Mom's code for, "Can't talk now, the kids are in the room." I was raised by a blind mother. Wait, reverse that, I was raised by a mother ... who was blind. She taught me to look at life through the eyes of faith.
Tuesday, August 9, 2011
The Triangle
Watching design shows the most popular piece of advice that comes up when designing a kitchen is that it should be a triangle. I don't think it matters if it's equalateral or right angle or one of the other terms I've forgotten from geometry. The point is to have your oven, refrigerator and sink on one of the three points. By design both my childhood home and current kitchen adhered to this advice but when I used each kitchen the design had been altered and the triangle broken. For some reason as I write this I am seeing the instrument known as the triangle. It is open on one end yet still works. I guess what that's telling me is that my kitchens still worked just not efficiently.
Let's go on a field trip today shall we? Back to my childhood home in Santa Ana where I'll show you the origianl design of the kitchen. We enter the kitchen from the dining room. To the left of the doorway is a long wall with a window in the middle. The refrigerator is at the far end of the wall facing out. Next to it on another wall is a counter and sink (under another window) and then another counter. Across from the sink is the oven/stove. Did you see the triangle. It was there by design. My father broke the triangle somewhere along the way. He moved the refrigerator to the service porch and built a long counter with storage underneath along the wall. The window was lower than the counter so he went around it. Not sure why. The window couldn't be opened because you couldn't reach it: the counter was too wide. Now the refrigerator ended up on the same wall as the stove but there was a wall between them. Our food pantry was also on the service porch. The oven still baked. The burners still held a pan and boiled water. The sink was still useful for washing dishes and the garbage disposal worked. The refrigerator/freezer still kept our food cold and colder. They just didn't work well together, according to recommended design. The triangle was broken.

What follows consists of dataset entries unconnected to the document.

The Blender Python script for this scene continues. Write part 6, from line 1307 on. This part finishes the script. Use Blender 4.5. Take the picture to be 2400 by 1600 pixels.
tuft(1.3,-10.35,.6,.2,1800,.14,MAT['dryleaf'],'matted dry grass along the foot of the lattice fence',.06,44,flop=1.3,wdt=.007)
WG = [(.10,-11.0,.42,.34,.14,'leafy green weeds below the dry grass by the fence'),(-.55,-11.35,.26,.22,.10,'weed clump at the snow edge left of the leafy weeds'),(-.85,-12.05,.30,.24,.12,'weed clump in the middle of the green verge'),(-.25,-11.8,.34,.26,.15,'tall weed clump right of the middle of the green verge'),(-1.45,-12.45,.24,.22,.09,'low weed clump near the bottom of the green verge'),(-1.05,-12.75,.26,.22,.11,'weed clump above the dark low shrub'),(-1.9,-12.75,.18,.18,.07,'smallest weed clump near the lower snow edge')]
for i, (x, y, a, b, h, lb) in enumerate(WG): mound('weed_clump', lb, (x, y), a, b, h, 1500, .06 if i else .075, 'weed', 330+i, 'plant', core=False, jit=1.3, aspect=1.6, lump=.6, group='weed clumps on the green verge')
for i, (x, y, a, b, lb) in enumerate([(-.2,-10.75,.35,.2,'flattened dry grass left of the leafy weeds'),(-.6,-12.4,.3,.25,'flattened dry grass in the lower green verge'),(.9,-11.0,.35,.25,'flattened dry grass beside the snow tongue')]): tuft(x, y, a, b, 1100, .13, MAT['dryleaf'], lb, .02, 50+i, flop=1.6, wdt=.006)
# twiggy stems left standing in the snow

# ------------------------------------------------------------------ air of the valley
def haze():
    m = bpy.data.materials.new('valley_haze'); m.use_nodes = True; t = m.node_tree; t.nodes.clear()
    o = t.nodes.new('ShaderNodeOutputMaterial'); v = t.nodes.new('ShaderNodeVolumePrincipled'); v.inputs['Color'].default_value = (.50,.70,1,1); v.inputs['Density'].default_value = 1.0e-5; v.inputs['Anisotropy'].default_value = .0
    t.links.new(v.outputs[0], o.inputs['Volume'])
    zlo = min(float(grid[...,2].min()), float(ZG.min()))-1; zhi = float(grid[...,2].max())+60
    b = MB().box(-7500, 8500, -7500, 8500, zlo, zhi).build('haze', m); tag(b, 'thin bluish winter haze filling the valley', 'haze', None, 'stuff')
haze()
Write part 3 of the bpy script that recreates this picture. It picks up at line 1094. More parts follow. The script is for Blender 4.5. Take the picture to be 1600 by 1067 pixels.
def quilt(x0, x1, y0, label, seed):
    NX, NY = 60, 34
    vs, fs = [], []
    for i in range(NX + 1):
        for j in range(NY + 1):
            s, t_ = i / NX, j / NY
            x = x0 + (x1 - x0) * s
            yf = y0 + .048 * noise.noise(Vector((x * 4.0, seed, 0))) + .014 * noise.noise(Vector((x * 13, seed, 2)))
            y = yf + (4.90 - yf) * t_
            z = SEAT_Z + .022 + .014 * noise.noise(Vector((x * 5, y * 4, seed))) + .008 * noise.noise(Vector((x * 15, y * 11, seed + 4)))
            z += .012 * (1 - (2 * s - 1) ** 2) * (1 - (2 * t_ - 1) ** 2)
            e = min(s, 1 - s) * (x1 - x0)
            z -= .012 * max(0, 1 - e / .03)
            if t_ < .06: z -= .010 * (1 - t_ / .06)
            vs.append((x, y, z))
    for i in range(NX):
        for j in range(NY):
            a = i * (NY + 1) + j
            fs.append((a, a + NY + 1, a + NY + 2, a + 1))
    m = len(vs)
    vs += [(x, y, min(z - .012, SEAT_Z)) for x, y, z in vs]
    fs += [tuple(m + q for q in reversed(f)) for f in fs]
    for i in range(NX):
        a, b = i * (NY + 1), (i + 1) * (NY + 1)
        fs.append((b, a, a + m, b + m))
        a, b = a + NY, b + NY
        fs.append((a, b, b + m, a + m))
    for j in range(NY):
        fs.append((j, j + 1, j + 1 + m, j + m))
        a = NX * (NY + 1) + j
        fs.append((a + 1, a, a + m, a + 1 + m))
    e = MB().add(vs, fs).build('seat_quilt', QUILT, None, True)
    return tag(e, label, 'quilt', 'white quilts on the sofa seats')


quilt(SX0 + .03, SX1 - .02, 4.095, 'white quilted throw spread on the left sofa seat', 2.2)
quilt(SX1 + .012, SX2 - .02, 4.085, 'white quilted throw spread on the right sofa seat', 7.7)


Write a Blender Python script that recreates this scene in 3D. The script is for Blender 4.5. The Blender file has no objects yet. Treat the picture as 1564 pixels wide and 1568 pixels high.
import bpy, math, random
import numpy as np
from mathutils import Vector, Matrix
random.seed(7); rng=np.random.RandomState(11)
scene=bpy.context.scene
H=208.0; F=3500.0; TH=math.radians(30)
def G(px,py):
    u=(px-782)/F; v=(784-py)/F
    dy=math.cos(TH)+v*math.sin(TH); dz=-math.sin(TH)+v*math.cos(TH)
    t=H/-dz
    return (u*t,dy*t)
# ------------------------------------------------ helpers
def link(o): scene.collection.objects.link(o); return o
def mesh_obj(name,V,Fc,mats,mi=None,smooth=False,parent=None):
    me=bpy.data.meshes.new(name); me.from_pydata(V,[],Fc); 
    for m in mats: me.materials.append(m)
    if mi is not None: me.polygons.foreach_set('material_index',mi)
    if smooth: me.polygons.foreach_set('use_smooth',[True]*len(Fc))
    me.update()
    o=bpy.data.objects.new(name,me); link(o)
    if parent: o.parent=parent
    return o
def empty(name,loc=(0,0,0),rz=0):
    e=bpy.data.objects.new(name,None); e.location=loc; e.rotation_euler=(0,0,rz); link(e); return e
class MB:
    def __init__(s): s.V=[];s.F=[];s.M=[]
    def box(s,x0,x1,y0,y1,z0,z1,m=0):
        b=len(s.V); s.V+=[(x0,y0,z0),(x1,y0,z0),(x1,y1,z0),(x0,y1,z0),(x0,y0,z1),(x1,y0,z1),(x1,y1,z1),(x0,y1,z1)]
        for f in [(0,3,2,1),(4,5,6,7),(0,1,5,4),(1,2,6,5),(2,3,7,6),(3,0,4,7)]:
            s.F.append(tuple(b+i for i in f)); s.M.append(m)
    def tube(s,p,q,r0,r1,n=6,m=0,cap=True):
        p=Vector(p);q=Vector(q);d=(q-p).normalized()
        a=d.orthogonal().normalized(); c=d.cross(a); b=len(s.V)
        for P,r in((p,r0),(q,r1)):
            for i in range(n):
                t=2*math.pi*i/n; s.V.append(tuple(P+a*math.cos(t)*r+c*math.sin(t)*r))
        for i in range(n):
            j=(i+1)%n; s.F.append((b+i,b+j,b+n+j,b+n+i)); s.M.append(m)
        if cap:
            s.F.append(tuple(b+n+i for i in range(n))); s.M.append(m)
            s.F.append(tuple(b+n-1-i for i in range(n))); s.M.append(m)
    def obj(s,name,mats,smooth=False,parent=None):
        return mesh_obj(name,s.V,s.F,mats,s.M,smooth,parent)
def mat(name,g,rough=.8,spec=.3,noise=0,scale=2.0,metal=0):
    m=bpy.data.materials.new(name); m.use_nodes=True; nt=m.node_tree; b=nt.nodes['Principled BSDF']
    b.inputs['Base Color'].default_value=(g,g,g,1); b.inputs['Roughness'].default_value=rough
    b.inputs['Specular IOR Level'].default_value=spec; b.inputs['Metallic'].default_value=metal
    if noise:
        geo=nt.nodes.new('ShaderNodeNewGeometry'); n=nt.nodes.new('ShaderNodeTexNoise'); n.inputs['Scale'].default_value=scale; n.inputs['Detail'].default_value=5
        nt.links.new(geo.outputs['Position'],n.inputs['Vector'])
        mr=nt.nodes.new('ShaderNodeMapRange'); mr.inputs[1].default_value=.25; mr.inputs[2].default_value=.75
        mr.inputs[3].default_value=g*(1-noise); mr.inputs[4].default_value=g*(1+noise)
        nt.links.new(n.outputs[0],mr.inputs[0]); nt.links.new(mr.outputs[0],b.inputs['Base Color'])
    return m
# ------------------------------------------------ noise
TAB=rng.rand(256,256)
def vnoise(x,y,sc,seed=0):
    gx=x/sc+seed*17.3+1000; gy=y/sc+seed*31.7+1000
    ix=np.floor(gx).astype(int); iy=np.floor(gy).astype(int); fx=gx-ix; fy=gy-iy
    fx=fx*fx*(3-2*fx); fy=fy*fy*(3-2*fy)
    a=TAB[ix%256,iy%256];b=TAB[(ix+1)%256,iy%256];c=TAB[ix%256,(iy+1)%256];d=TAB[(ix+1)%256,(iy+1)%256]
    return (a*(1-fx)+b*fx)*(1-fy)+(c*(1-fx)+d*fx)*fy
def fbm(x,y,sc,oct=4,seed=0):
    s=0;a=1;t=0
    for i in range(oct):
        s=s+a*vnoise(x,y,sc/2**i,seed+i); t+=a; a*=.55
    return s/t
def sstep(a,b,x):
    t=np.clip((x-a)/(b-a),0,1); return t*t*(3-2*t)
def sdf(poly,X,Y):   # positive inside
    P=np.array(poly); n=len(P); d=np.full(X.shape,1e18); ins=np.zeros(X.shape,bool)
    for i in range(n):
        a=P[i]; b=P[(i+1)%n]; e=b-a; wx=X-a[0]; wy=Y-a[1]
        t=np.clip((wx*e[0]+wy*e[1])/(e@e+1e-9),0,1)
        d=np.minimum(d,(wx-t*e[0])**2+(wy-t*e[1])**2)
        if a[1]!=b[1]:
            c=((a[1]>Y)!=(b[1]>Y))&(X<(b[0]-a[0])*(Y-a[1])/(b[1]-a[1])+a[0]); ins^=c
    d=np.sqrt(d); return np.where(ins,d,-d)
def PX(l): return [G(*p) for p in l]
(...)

Let's get out of the time machine now and come to my current kitchen. The sink is on one wall. The stove/oven and space for the refrigerator is across on the other long wall. Wait a minute, did I say space for refrigerator? Yes, you heard right. Our french door refrigerator is too wide for the space. Even if we could remove the molding on the wall and shove it in there, it wouldn't work. The doors wouldn't open and it would block the built in pantry. So our refrigerator isn't even in our kitchen. Talk about a broken triangle. The frig is in the dining area--yes area--too small to be considered a room. It's also open to the living room. Space broke the triangles. My father wanted more storage space and I don't have enough space. There's another triangle that comes to mind: the trinity of the Father, Son and Holy Ghost. You remember them? They're the 3 men Don McClean admired most in his song American Pie. Anyway, nothing can break the trinity but sin puts space between us and the Triune God. But the Great Designer provided a way to bridge that gap by sending us His Son to die for our sins. We cross that bridge by faith, by believing in Him and repenting of our sins.